Sängerisch war es großteils kein Fest der Textverständlichkeit; ohne Übertitel wäre der Wagnerneuling verloren. Eine rühmenswerte Ausnahme bildete (neben Klaus Florian Vogts glasklarer Diktion) der für Albert Pesendorfer eingesprungene Günther Groissböck als Heinrich der Vogler, sonor und deutlich, eine in jeder Hinsicht famose Leistung. Markant und plastisch auch Bastiaan Everink in der kleinen Rolle des Heerrufers. Simon Neal klang als Telramund dagegen etwas verstolpert, aber überzeugte durch Kraft und Schmerz und nicht zuletzt durch eine angemessen elende, stellenweise komische Bühnenpräsenz.
Auf ungleich höherem Niveau gilt Ähnliches für Anna Smirnova als Ortrud: Man verstand kein Wort, aber sie sang mit umwerfendem Furor, eine wahre Bühnenbestie.
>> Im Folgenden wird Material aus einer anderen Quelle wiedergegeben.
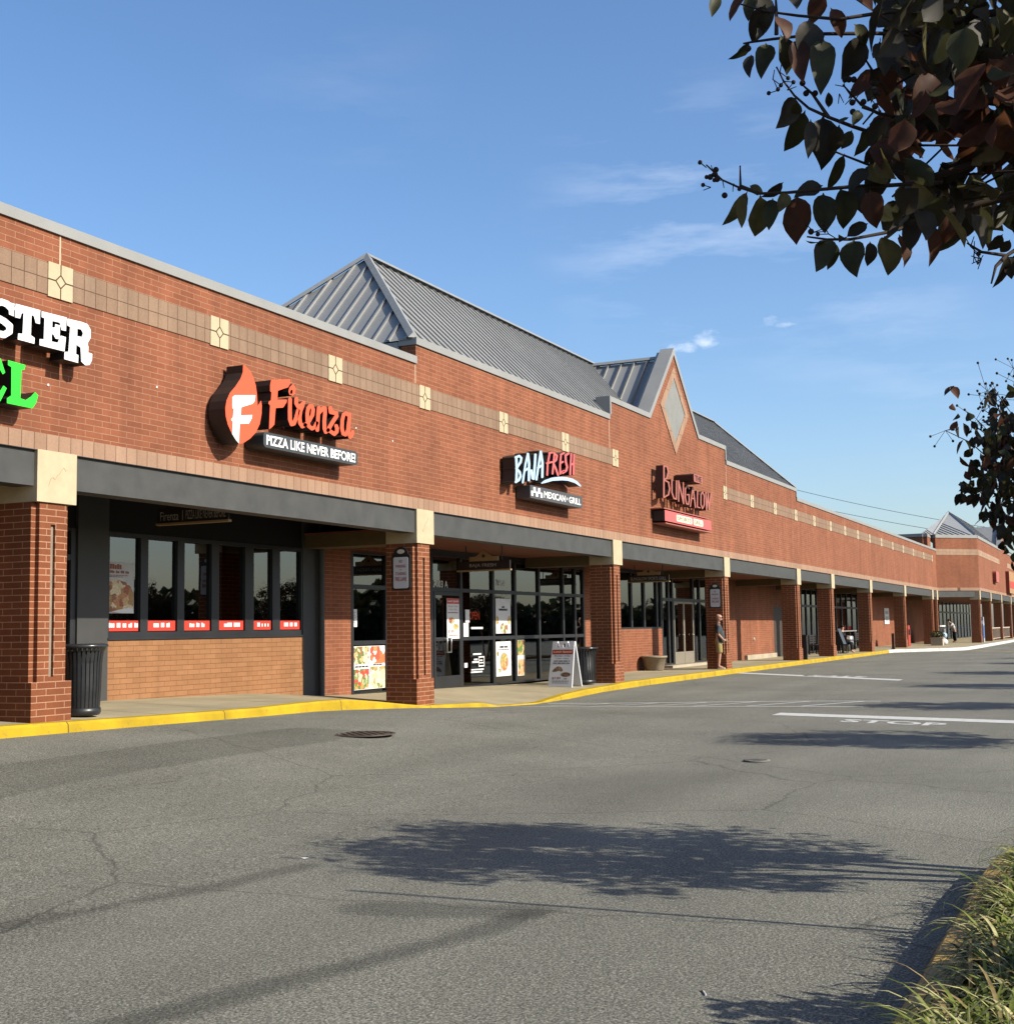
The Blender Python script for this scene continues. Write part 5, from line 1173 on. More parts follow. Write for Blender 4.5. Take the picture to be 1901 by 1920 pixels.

Gleißend hell, fast schrill, dennoch ungeheuer fest in der Höhe überstrahlte sie den Chor und war das perfekte Gegenstück zu Vogts (stimmlich, nicht moralisch) reinem Lohengrin. So beherrschte sie die Bühne nach (böser) Lust und (schlechter) Laune, sei es als heidnische Ehehexe mit Haaren auf den Zähnen oder als klebrig süße Jungfrauenflüsterin. Furchteinflößend und schreiend komisch zugleich stellte sie die arme Elsa (Manuela Uhl mit leicht metallischem, keinesfalls mädchenhaftem Timbre und problematisch-unverständlicher Textdeklamation) auch sängerisch in den Schatten.
Eine Aufführung mit einigen Höhepunkten, deren größter Klaus Florian Vogt ist und bleibt.